● **Exercise prompt**: Omit pictures and quote the listing below line by line, from its start through the line that holds "q.build('roller_catch', 'steel', d2)".

******

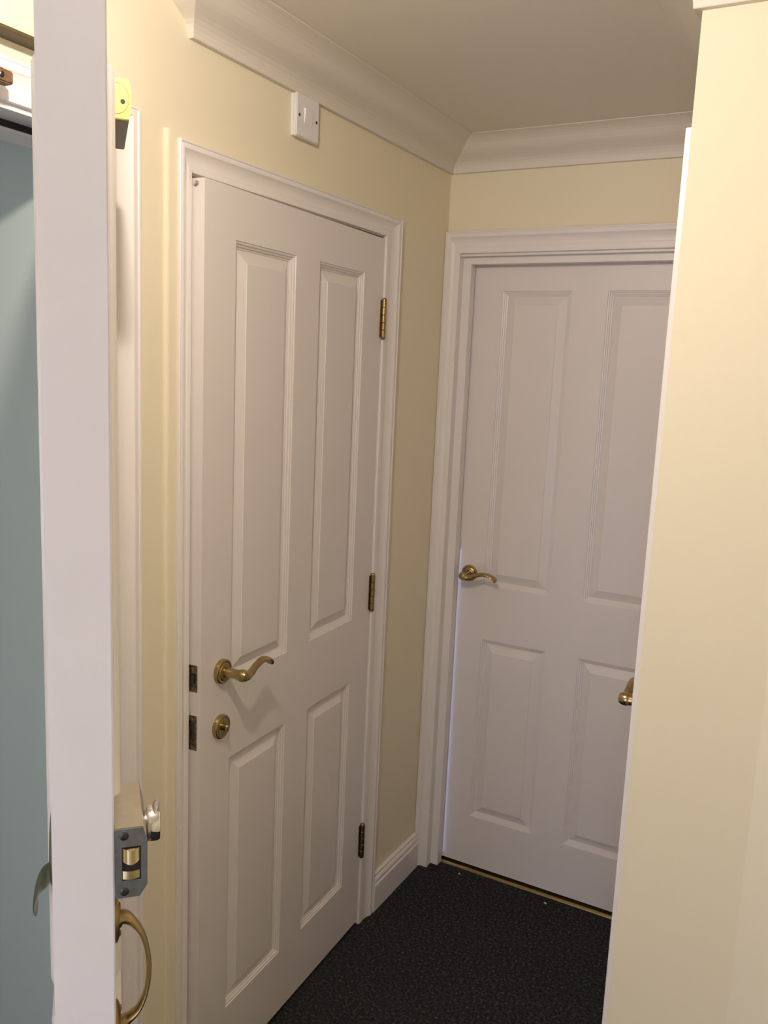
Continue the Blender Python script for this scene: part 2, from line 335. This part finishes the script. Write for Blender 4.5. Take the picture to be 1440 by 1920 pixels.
# latch and bolt plates in the leaf's edge
for nm, z0_, z1_, vv in (('latch_plate', .978, 1.0365, (.0085, .036)), ('bolt_plate', .850, .9270, (.0095, .036))):
    e = empty(nm, TA(.7537, .03, z0_)); e.parent = d2
    q = MB(); q.box((.7500, vv[0], z0_), (.7545, vv[1], z1_), TA); q.build('plate', 'latch', e, bevel=.0008)
    q = MB(); q.box((.752, vv[0]+.004, z0_+.018), (.7575 if nm == 'latch_plate' else .7550, vv[0]+.015, z1_-.018), TA); q.build('bolt', 'darkmetal', e, bevel=.0015)
    for z in (z0_+.008, z1_-.008):
        q = MB(); q.lathe([(.0032, 0), (.0034, .0010), (.002, .0016)], lambda a, b, h, z=z: TA(.7542+h, vv[0]+.011+a, z+b), 14); q.build('screw', 'old_brass', e)
# small worn fixing at the top of the leaf edge
q = MB(); q.lathe([(.0035, 0), (.0048, .001), (.0050, .004), (.0040, .0055), (.001, .0058)], lambda a, b, h: TA(.7537+h, .0185+a, 1.984+b), 16); q.build('roller_catch', 'steel', d2)

# far end door
BX, BY = .050, L+.0632
def TB(u, v, z): return (BX+u, BY+v, z)
d3 = tag(empty('door_3', (.43, BY, 0)), 'white four-panel door closed at the far end of the hall', 'door', kind='structure')
panel_door(d3, TB, .762, .0145, 1.9955, [(.1130, .3285), (.4340, .6495)], [(a+.008, b+.008) for a, b in ZS])
lever_handle(d3, lambda x, y, z: TB(.0608+x, -y, 1.018+z))
# door behind the right wall end: only its handle reaches past the corner
CXF = XR+.006
def TC(u, v, z): return (CXF+v, 1.600+u, z)
d4 = tag(empty('door_4', (CXF, 1.98, 0)), 'white four-panel door in the right wall, only its brass lever seen past the corner', 'door', kind='structure')
panel_door(d4, TC, .759, .0123, 1.9933, [(.1000, .3238), (.4265, .6480)], ZS)
lever_handle(d4, lambda x, y, z: TC(.066+x, -y, 1.032+z))

# ------------------------------------------------------------------ open front door leaf (seen edge-on)
AE = math.radians(47.1)
E_ = Vector((-math.sin(AE), math.cos(AE), 0)); N_ = Vector((math.cos(AE), math.sin(AE), 0)); O_ = Vector((0.6036776, 0.53153232, 0))
def TD(s, q, z):
    p = O_+E_*s+N_*q; return (p.x, p.y, z)
d1 = tag(empty('door_1', TD(.4, -.027, 0)), 'thick white open door seen edge-on in the left foreground', 'door', kind='structure')
TKD = .0537
q = MB(); q.box((0, -TKD, .008), (.80, 0, 2.005), TD); q.build('leaf', 'leaf', d1, bevel=.0012)
BOL = [(0, 0), (0, .0012), (.004, .0022), (.006, .0046), (.010, .0070), (.014, .0074), (.018, .0060), (.022, .0035), (.024, .002), (.024, 0)]
for side in (1, -1):
    for s0, s1 in ((.062, .375), (.425, .738)):
        for z0_, z1_ in ((1.024, 1.908), (.20, 1.0)):
            q = MB()
            def P(i, h): return [TD(s, (h if side > 0 else -TKD-h), z) for s, z in rect(s0, s1, z0_, z1_, i)]
            q.rings([P(i, h) for i, h in BOL], cap=False)
            q.build('panel_moulding', 'gloss', d1)
# night latch
nl = empty('night_latch', TD(0, 0, 1.158)); nl.parent = d1
POLY = [(.0004, 1.1577), (.0225, 1.1577), (.0295, 1.1690), (.0295, 1.2115), (.0258, 1.2265), (.0004, 1.2265)]
q = MB(); q.rings([[TD(.0012, a, z) for a, z in POLY], [TD(.092, a, z) for a, z in POLY]]); q.build('case', 'steel', nl, bevel=.0006)
# front plate with a window for the bolt
q = MB(); W0 = [(.0068, 1.1752), (.0237, 1.1752), (.0237, 1.2088), (.0068, 1.2088)]
def FP(s):
    o = [TD(s, a, z) for a, z in POLY]; i = [TD(s, a, z) for a, z in W0]; return o, i
fo, fi = FP(-.0010); bo, bi = FP(.0012)
vs = fo+fi+bo+bi
q.add(vs, [(0, 1, 7, 6), (1, 2, 7), (2, 3, 8, 7), (3, 4, 8), (4, 5, 9, 8), (5, 0, 6, 9)])
q.add(vs, [(10, 11, 17, 16), (11, 12, 17), (12, 13, 18, 17), (13, 14, 18), (14, 15, 19, 18), (15, 10, 16, 19)])
q.add(vs, [(i, (i+1) % 6, 10+(i+1) % 6, 10+i) for i in range(6)]+[(6+i, 6+(i+1) % 4, 16+(i+1) % 4, 16+i) for i in range(4)])
tag(q.build('front_plate', 'forend', nl), 'blue grey steel front plate')
q = MB(); q.box((.0006, .0068, 1.1752), (.0011, .0237, 1.2088), TD); q.build('bolt_window', 'black', nl)
def bulge(z0_, z1_, depth, m, nm):
    r = []
    for k in range(9):
        t = k/8; a = .0074+t*.0150; b = depth*(1-(2*t-1)**2)
        r.append([TD(-b-.0004, a, z0_-.55*b), TD(-b-.0004, a, z1_-.30*b), TD(.0009, a, z1_), TD(.0009, a, z0_)])
    x = MB(); x.rings(r); return x.build(nm, m, nl)
bulge(1.1945, 1.2075, .0042, 'bright_brass', 'bolt'); bulge(1.1765, 1.1845, .0012, 'bright_brass', 'bolt')
for z in (1.2198, 1.1642):
    sc = MB(); sc.lathe([(.0040, 0), (.0041, .0004), (.0034, .0009), (.002, .0010)], lambda a, b, h, z=z: TD(-.0010-h, .0088+a, z+b), 18); s_ = sc.build('screw', 'darkmetal', nl)
q = MB(); q.lathe([(.0125, .0290), (.0130, .0305), (.0165, .0312), (.0170, .0325), (.0170, .0405), (.0158, .0430), (.0130, .0436), (.004, .0436)], lambda a, b, h: TD(.044+a, h, 1.2050+b), 40); tag(q.build('turn_knob', 'chrome', nl), 'polished chrome turn knob')
q = MB(); q.tube([TD(.044, .0385, 1.216), TD(.044, .0400, 1.2235), TD(.044, .0415, 1.2285)], [(.0040, .010), (.0032, .009), (.0016, .006)], 14, 5, side=E_); q.build('finger_catch', 'chrome', nl)
# brass pull handle under the latch
ph = empty('pull_handle', TD(.035, 0, .98)); ph.parent = d1
for z0_, z1_ in ((1.090, 1.135), (.978, 1.0235)):
    q = MB(); zm = (z0_+z1_)/2
    ring = [(math.cos(t*math.pi/12)*.0125, math.sin(t*math.pi/12)*(z1_-z0_)/2*(1.0 if abs(math.sin(t*math.pi/12)) < .8 else 1.06)) for t in range(24)]
    q.rings([[TD(.035+a*k, h, zm+b*k) for a, b in ring] for h, k in ((0, 1), (.0022, 1), (.0042, .82), (.0052, .5))], True); q.build('back_plate', 'old_brass', ph)
    for z in (z0_+.008, z1_-.008):
        q = MB(); q.lathe([(.0035, .003), (.0035, .0052), (.0018, .0062)], lambda a, b, h, z=z: TD(.035+a, h, z+b), 14); q.build('screw', 'old_brass', ph)
PP = [(.003, 1.114), (.0095, 1.1145), (.0180, 1.1075), (.0262, 1.0935), (.0310, 1.0745), (.0325, 1.054), (.0302, 1.0320), (.0235, 1.0135), (.0145, 1.0040), (.008, 1.0005), (.003, .9995)]
RR = [(.0098, .0095), (.0062, .0080), (.0040, .0068), (.0028, .0062), (.0025, .0060), (.0026, .0060), (.0025, .0060), (.0030, .0062), (.0044, .0068), (.0062, .0080), (.0098, .0095)]
q = MB(); q.tube([TD(.035, a, z) for a, z in PP], RR, 16, 6, side=E_); q.build('grip', 'old_brass', ph)
# cylinder pull on the outer face
cp = empty('cylinder_pull', TD(.045, -TKD, 1.16)); cp.parent = d1
q = MB(); q.lathe([(.034, 0), (.0342, .0018), (.031, .0032), (.02, .0036)], lambda a, b, h: TD(.045+a, -TKD-h, 1.192+b), 36); q.build('rose', 'dull', cp)
q = MB(); q.tube([TD(.045, -.0545, 1.174), TD(.045, -.0590, 1.1655), TD(.045, -.0655, 1.1600), TD(.045, -.0702, 1.1510), TD(.045, -.0722, 1.1390), TD(.045, -.0705, 1.1310)],
                 [(.0012, .022), (.0014, .022), (.0015, .022), (.0014, .021), (.0014, .019), (.0012, .014)], 16, 6, side=E_); q.build('lip', 'dull', cp)
# door closer at the hinge end
dc = empty('door_closer', TD(.53, 0, 1.955)); dc.parent = d1
CAP = [(.0008, 1.954), (.0325, 1.954), (.0346, 1.966), (.0352, 1.979), (.0346, 1.992), (.0320, 2.003), (.0008, 2.003)]
q = MB(); q.rings([[TD(.457, a, z) for a, z in CAP], [TD(.62, .0008+(a-.0008)*.97, z) for a, z in CAP]]); q.build('body', 'brown', dc, bevel=.0008)
q = MB(); q.rings([[TD(.450, a, z) for a, z in CAP], [TD(.457, a, z) for a, z in CAP]])
tag(q.build('end_cap', 'yellow', dc, bevel=.0008), 'bright yellow end cap')
q = MB()   # engraved ring and screw hole on the cap
R0 = [(.0165+.0165*math.cos(2*math.pi*k/48), 1.9785+.0190*math.sin(2*math.pi*k/48)) for k in range(48)]
R1 = [(.0165+.0157*math.cos(2*math.pi*k/48), 1.9785+.0182*math.sin(2*math.pi*k/48)) for k in range(48)]
q.rings([[TD(.4497, a, z) for a, z in R0], [TD(.4497, a, z) for a, z in R1]], cap=False); q.build('cap_ring', 'olive', dc)
q = MB(); q.lathe([(.0030, 0), (.0030, .0005), (.001, .0006)], lambda a, b, h: TD(.4499-h, .0249+a, 1.9752+b), 16); q.build('screw_hole', 'black', dc)

# ------------------------------------------------------------------ fittings on the wall
sw = tag(empty('light_switch', (0, 1.652, 2.141)), 'white square light switch mounted high under the cornice', 'switch')
box('back_box', (0, 1.6335, 2.1478), (.0070, 1.7195, 2.2352), 'plastic', sw, bevel=.0006)
box('face_plate', (.0071, 1.6325, 2.1468), (.0160, 1.7205, 2.2359), 'plastic', sw, bevel=.0022)
q = MB(); q.add([(.0161, 1.660, 2.176), (.0161, 1.693, 2.176), (.0161, 1.693, 2.210), (.0161, 1.660, 2.210), (.0172, 1.662, 2.178), (.0172, 1.691, 2.178), (.0205, 1.691, 2.208), (.0205, 1.662, 2.208)],
                [(0, 1, 2, 3), (4, 5, 6, 7), (0, 1, 5, 4), (1, 2, 6, 5), (2, 3, 7, 6), (3, 0, 4, 7)]); q.build('rocker', 'plastic', sw)
for y in (1.6430, 1.7100):
    q = MB(); q.lathe([(.0034, .0159), (.0034, .0166), (.0015, .0167)], lambda a, b, h, y=y: (h, y+a, 2.191+b), 14); q.build('screw', 'darkmetal', sw)

rl = tag(box('wall_rail', (.0002, .45, 2.1055), (.036, 1.03, 2.1115), 'olive', bevel=.0006), 'thin dark rail on the cream wall above the teal doorway', 'rail')
br = tag(empty('bracket', (.02, .86, 2.03)), 'small rusty brown bracket on the white frame above the teal doorway', 'bracket')
box('plate', (.0208, .82, 2.036), (.026, .889, 2.0565), 'bracket', br, bevel=.0008)
box('lug', (.0262, .835, 2.031), (.046, .889, 2.049), 'bracket', br, bevel=.002)
q = MB(); q.lathe([(.004, 0), (.004, .002), (.0025, .003)], lambda a, b, h: (.046+h, .868+a, 2.040+b), 14); q.build('bolt_head', 'darkmetal', br)

th = tag(empty('threshold_strip', (.43, 2.53, 0)), 'thin brass threshold strip under the far end door', 'threshold')
q = MB(); q.rings([[(x, 2.512, 0.0002), (x, 2.514, .004), (x, 2.519, .0065), (x, 2.545, .0065), (x, 2.552, .0002)] for x in (.0735, .788)]); q.build('strip', 'brass', th)
q = MB()
for x in (.19,): q.lathe([(.0038, .0064), (.0036, .0072), (.0015, .0075)], lambda a, b, h, x=x: (x+a, 2.526+b, h), 14)
q.build('screw', 'darkmetal', th)

def scrap(loc, r, label):
    q = MB(); k = 9
    ring = [(math.cos(2*math.pi*i/k)*r*random.uniform(.6, 1.2), math.sin(2*math.pi*i/k)*r*.6*random.uniform(.6, 1.2)) for i in range(k)]
    q.rings([[(loc[0]+a, loc[1]+b, .0002) for a, b in ring], [(loc[0]+a*1.05, loc[1]+b*1.05, .002) for a, b in ring], [(loc[0]+a*.5, loc[1]+b*.5, .0035) for a, b in ring]], True)
    tag(q.build('paper_scrap', 'paper'), label, 'scrap')
scrap((.457, 2.479, 0), .0055, 'tiny pale scrap lying on the carpet before the far end door')

scrap((.158, 2.479, 0), .0035, 'tiny pale crumb on the carpet by the left foot of the far door frame')

# ------------------------------------------------------------------ move every empty to its base
bpy.context.view_layer.update()
for o, loc in BASE:
    del o['_base']
    base = Vector(loc)
    o.matrix_world = Matrix.Translation(base)
bpy.context.view_layer.update()
for o, loc in BASE:
    for c in o.children:
        if c.type == 'MESH':
            c.data.transform(Matrix.Translation(-Vector(loc)))
        else:
            pass
# nested empties: their world place is loc, so their local offset is loc minus the parent's
for o, loc in BASE:
    ploc = Vector((0, 0, 0))
    if o.parent:
        ploc = next(l for e, l in BASE if e == o.parent)
    o.matrix_parent_inverse = Matrix.Identity(4); o.location = Vector(loc)-ploc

******

● **Reply**:
Continue the Blender Python script for this scene: part 2, from line 335. This part finishes the script. Write for Blender 4.5. Take the picture to be 1440 by 1920 pixels.
# latch and bolt plates in the leaf's edge
for nm, z0_, z1_, vv in (('latch_plate', .978, 1.0365, (.0085, .036)), ('bolt_plate', .850, .9270, (.0095, .036))):
    e = empty(nm, TA(.7537, .03, z0_)); e.parent = d2
    q = MB(); q.box((.7500, vv[0], z0_), (.7545, vv[1], z1_), TA); q.build('plate', 'latch', e, bevel=.0008)
    q = MB(); q.box((.752, vv[0]+.004, z0_+.018), (.7575 if nm == 'latch_plate' else .7550, vv[0]+.015, z1_-.018), TA); q.build('bolt', 'darkmetal', e, bevel=.0015)
    for z in (z0_+.008, z1_-.008):
        q = MB(); q.lathe([(.0032, 0), (.0034, .0010), (.002, .0016)], lambda a, b, h, z=z: TA(.7542+h, vv[0]+.011+a, z+b), 14); q.build('screw', 'old_brass', e)
# small worn fixing at the top of the leaf edge
q = MB(); q.lathe([(.0035, 0), (.0048, .001), (.0050, .004), (.0040, .0055), (.001, .0058)], lambda a, b, h: TA(.7537+h, .0185+a, 1.984+b), 16); q.build('roller_catch', 'steel', d2)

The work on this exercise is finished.